The Fourth Sunday in Advent.

                  There can be times the trees leap out at you, and this isn’t about the impact of today’s ice-storm.  All you see are trees: endless obstacles, in the way, stopping you from seeing beyond what you’re crashing up against.  Does this resonate at all?

                  Maybe it’s a challenge you face with work, with a relationship?

                  Maybe it’s as simple as getting ready for Christmas and realizing this morning that there was no way you were going to be able to get out and do the Christmas shopping.  When am I going to do it all?  Stuart Maclean’s story of Dave and Morley and the Christmas turkey comes into mind.  If you don’t know the story, http://castroller.com/podcasts/CbcRadioVinyl/3866301?start=0 will open the link            

            The details, the complexities seem too much.

                  But, take a step back.  Stop, look.  Take a breath. 

                  Does it really matter whether or not you forgot to order the smoked turkey at Starsky’s?  What matters is coming together, being together, the offering of what we have to the other person in love and kindness.  And in that moment, there is more present than you can see.

                  But between today and Christmas Eve are a whole lot of hours.  A whole lot of trees, and shrubs, and creaking branches.  We’re still in Advent.

                  Today’s Gospel reading tells the story of Joseph, the man entrusted to be the role model, the parent of Jesus.  Plenty of trees in this story.  Here it is, in Eugene Peterson’s translation: “The Message”:

                                    The birth of Jesus took place like this.  His mother, Mary, was engaged to be married to Joseph. Before they came to the marriage bed, Joseph discovered she was pregnant.  (It was by the Holy Spirit, but he didn’t know that). Joseph, chagrined but noble, determined to take care of things quietly so Mary would not be disgraced.

                  While he was trying to figure a way out, he had a dream.  God’s angel spoke in the dream: “Joseph, son of David, don’t hesitate to get married. Mary’s pregnancy is Spirit-conceived.  God’s Holy Spirit has made her pregnant.  She will bring a son to birth, and when she does, you, Joseph, will name him Jesus – ‘God saves’- because he will save his people from their sins.” This would bring the prophet’s embryonic sermon to full term:

                  Watch for this – a virgin will get pregnant and bear a son;

                  They will name him Emmanuel (Hebrew for “God is with us” )

                  Then Joseph woke up.  He did exactly what God’s angel commanded in the dream.  He married Mary. But he did not consummate the marriage until she had the baby.  He named the baby Jesus” (Mt.1:18-25

                  It’s easy to get side-tracked by the details in the story.  What does the reference to the virgin birth mean?
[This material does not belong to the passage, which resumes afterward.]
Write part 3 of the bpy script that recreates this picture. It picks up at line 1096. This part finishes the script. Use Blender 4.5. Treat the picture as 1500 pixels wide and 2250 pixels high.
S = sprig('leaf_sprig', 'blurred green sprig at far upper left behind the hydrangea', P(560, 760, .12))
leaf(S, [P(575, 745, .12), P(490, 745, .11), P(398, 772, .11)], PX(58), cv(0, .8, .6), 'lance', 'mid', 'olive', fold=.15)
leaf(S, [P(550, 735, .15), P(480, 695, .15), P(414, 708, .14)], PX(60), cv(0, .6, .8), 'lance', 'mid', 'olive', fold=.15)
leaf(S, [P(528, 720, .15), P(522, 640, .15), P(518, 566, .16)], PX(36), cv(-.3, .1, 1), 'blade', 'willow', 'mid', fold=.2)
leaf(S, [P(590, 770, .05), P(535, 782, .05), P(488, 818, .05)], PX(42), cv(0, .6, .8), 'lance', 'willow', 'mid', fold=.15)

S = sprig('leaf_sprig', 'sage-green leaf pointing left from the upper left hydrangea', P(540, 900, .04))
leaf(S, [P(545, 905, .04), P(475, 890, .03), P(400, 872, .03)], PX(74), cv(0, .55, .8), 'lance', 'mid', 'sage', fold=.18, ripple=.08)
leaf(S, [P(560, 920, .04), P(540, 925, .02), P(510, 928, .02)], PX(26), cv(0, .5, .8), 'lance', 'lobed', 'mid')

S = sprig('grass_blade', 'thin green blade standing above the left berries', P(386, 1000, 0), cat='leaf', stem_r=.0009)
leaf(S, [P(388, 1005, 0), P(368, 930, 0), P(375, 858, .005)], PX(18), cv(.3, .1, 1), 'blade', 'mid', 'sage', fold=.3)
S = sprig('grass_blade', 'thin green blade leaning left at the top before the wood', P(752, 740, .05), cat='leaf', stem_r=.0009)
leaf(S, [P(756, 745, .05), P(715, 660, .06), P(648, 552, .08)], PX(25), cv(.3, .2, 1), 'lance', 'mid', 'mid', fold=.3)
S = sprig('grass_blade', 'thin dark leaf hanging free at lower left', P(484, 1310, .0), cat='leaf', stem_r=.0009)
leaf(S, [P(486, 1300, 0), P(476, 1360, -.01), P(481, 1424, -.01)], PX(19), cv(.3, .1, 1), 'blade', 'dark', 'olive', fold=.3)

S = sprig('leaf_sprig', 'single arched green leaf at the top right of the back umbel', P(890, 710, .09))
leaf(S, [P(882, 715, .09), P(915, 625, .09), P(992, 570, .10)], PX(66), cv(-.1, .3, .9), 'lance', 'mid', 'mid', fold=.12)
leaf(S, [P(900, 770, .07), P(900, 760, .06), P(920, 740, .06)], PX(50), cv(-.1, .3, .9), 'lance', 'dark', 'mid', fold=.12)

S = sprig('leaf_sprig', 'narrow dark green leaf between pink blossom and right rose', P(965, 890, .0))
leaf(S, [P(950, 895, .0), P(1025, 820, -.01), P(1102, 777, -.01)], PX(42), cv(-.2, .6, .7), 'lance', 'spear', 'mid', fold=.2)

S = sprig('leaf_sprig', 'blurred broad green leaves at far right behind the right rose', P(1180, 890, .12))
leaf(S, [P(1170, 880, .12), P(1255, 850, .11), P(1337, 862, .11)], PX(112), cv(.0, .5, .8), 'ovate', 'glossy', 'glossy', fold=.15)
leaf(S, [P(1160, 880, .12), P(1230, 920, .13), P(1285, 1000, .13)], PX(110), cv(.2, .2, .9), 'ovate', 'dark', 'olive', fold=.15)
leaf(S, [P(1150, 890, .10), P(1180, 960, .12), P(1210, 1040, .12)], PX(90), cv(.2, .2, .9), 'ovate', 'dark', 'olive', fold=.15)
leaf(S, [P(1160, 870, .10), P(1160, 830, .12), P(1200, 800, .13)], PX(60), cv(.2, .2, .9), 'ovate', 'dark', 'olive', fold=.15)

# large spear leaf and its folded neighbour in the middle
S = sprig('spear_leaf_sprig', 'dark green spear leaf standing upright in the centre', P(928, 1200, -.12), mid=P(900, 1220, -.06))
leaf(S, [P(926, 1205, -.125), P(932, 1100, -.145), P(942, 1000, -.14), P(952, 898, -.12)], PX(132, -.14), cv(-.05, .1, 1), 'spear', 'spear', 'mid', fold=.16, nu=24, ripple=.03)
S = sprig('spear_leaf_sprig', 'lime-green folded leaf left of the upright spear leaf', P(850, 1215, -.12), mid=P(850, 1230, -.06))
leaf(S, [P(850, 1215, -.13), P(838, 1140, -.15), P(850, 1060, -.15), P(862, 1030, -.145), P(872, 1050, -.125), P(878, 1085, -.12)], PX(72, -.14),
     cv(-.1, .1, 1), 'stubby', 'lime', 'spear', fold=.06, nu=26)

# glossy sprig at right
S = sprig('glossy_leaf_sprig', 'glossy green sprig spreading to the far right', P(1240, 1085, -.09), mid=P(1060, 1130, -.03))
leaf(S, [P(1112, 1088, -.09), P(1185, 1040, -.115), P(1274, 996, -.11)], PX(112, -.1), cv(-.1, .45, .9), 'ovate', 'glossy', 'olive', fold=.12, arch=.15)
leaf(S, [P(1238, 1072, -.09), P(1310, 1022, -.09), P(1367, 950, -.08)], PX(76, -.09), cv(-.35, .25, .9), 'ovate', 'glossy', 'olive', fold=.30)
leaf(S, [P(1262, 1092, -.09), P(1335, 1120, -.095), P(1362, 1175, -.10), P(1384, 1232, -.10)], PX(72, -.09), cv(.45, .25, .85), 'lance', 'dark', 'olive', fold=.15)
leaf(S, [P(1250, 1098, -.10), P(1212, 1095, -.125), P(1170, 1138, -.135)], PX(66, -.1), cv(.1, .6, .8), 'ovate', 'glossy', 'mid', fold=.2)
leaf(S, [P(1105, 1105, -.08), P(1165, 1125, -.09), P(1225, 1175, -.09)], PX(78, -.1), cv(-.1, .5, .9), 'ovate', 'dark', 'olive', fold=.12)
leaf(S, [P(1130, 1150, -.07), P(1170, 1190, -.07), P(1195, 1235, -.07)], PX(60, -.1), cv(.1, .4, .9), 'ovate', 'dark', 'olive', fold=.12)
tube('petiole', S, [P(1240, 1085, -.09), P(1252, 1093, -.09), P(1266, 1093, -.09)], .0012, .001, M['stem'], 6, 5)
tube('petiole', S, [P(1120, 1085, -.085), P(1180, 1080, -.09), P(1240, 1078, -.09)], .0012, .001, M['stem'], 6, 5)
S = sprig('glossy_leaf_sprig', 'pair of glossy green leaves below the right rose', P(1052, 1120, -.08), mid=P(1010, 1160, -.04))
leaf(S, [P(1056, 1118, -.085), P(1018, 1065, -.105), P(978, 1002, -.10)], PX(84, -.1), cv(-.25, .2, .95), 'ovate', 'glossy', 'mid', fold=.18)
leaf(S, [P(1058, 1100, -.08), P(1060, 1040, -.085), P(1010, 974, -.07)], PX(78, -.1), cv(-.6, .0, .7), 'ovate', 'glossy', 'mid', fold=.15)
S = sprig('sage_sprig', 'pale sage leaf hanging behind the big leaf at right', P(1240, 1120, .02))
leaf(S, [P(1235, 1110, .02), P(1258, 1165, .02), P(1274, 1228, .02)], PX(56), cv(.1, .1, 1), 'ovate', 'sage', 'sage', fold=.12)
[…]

How could this pregnancy have happened? Why is Joseph described as “ noble” (“honest” or “upright” in other translations) when he fully intended to cast Mary aside?  Modern scholarship does shed some light on these: the reference to a “virgin” is apparently a question of interpretation in the process of translation.  The Isaiah text (7:10-16) to which the gospel refers speaks in the original Hebrew of a “young woman” becoming pregnant. When the Hebrew Bible (our Old Testament) was translated into Greek a couple of centuries BC, the term “young woman” became “virgin” in the Greek.  This had the additional effect of presenting a version of the coming of the expected Messiah more in line with other religions that also mentioned the miraculous birth of a deity. Hence the gospel writer’s use of the word “virgin”, rather than “young woman”.

                  I am aware that this description may trouble some and that is clearly not the intent. But ultimately, the point of the birth and infancy stories of Jesus is not logic or rational explanation, but that God works in ways that are incomprehensible to our, limited, understanding. We call this: mystery.
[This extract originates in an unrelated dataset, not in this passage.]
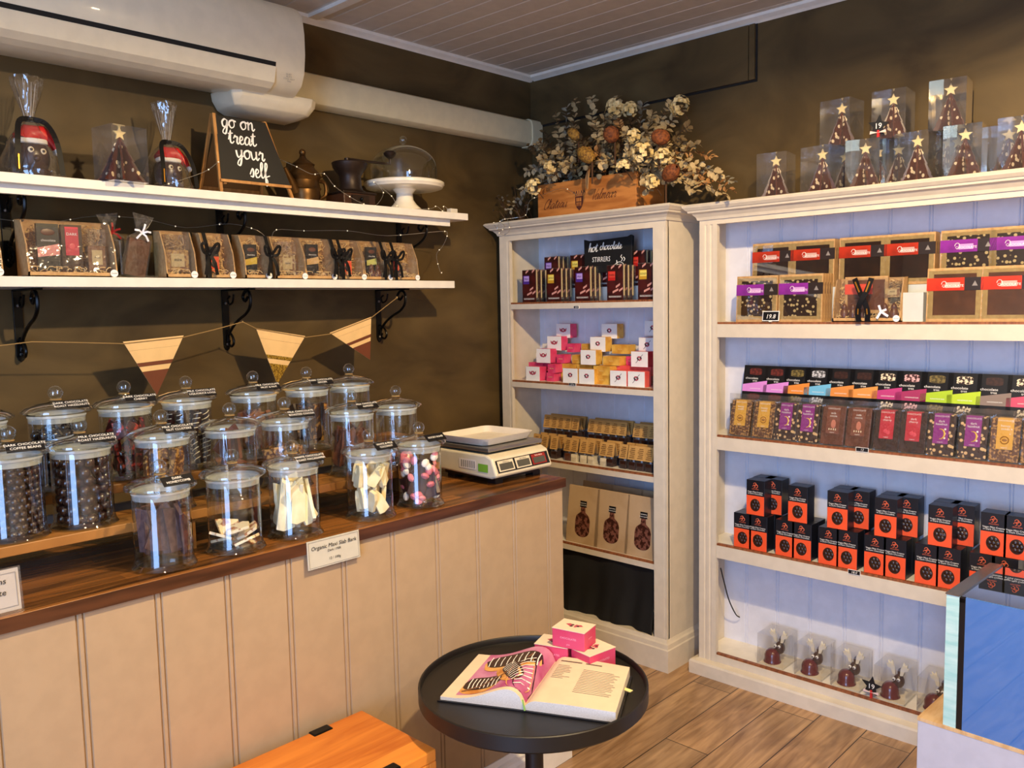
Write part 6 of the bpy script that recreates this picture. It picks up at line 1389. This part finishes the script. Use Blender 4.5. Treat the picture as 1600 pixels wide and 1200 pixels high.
def cluster(px, py, x, r, n, name='cream_blossom_cluster'):
    p = PT(px, py, x)-C0; mb = MB(); mb.tube([p, p-Vector((-.06, 0, .045))], .002, STEM, 5)
    for k in range(n):
        d = Vector((R.gauss(0, 1)-.5, R.gauss(0, 1), R.gauss(0, 1)+.4)).normalized(); c = p+d*r*R.uniform(.75, 1.05)
        for j in range(4):
            a = d.orthogonal().normalized(); b = d.cross(a); e = a*cos(j*1.57)+b*sin(j*1.57); leaf(mb, c, e+d*.5, d, .014, .0065, CRF)
    mb.build(name, t)
for a in ((962, 168, -.22, .040, 40), (985, 172, -.2, .03, 24), (1062, 165, -.18, .036, 34), (1005, 240, -.38, .042, 44), (1035, 245, -.36, .03, 24), (835, 292, -.38, .034, 30), (975, 262, -.36, .028, 22), (860, 262, -.36, .026, 18), (1020, 285, -.37, .026, 20), (990, 213, -.36, .026, 20)): cluster(*a)
for k, (px, py) in enumerate(((946, 260), (936, 276), (915, 262))):
    mb = MB(); p = PT(px, py, -.36)-C0; mb.lathe([(.004, -.012), (.011, -.006), (.013, .004), (.010, .009), (.006, .007), (.004, .001)], GRL, 12, tuple(p)); mb.build('gumnut', t, True)
mb = MB(); a = PT(918, 296, -.29)-C0; b = PT(922, 258, -.30)-C0; 
def lf_(u, v): return a.lerp(b, v)+Vector((-.01*sin(pi*v), (u-.5)*.022*sin(pi*(.12+.8*v)), 0))
mb.sheet(lf_, 2, 8, TAN); mb.build('long_tan_leaf', t, True)
# wispy grass on the far left of the top
mb = MB()
for k in range(26):
    p = Vector((-.2+R.uniform(-.1, .05), -.10+R.uniform(-.08, .05), ZTN+.01))-C0; q = p+Vector((R.uniform(-.06, .03), R.uniform(-.05, .09), R.uniform(.03, .16))); mb.tube([p, p.lerp(q, .5)+Vector((0, 0, .02)), q], .0012, STEM, 3)
    leaf(mb, q, Vector((R.uniform(-1, 1), R.uniform(-1, 1), .3)), Vector((-1, 0, 0)), .02, .005, R.choice((GRL, EUD, EUD)))
mb.build('wispy_foliage', t)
            God chose to take on human form.  God chose to share our frailty and humanity in a way that would enable people to see in Jesus who or what God is.  No longer distant, unreachable, fearful but identifying with the poor and outcast, those looking for peace in their hearts, searching for a deeper meaning for their lives, for release from handcuffs that bind them to practices and behaviours that they are unable to free themselves from on their own. God chose to do this by becoming fully present in the world as a tangible human being.

                  No little surprise that Joseph hears of this in a dream for what the world is about to experience is more than we can comprehend in the course of daily life.  Yet, astonishingly, the content of Joseph’s dream makes it clear that the hope of the coming of a Saviour, Messiah, Jesus (the One who Saves) is no longer a dream, but a present reality. 

                  “With us – God” as the gospel writer states.  Emmanuel has come.

                  This is what we are preparing for. 

                  This is the big picture we have been swept up into. 

                  So take the trees for what they are.  Without them there would be no forest, but they do not dominate.  The questions you have, the challenges you face, the crazy running around before Christmas is all part of something bigger, but not ultimate ends or purposes in themselves. 

                  That purpose is clear: Emmanuel.  “With us – God”  “God – with us”.

            So, take a breath.  Open your heart and mind, and prepare to welcome him.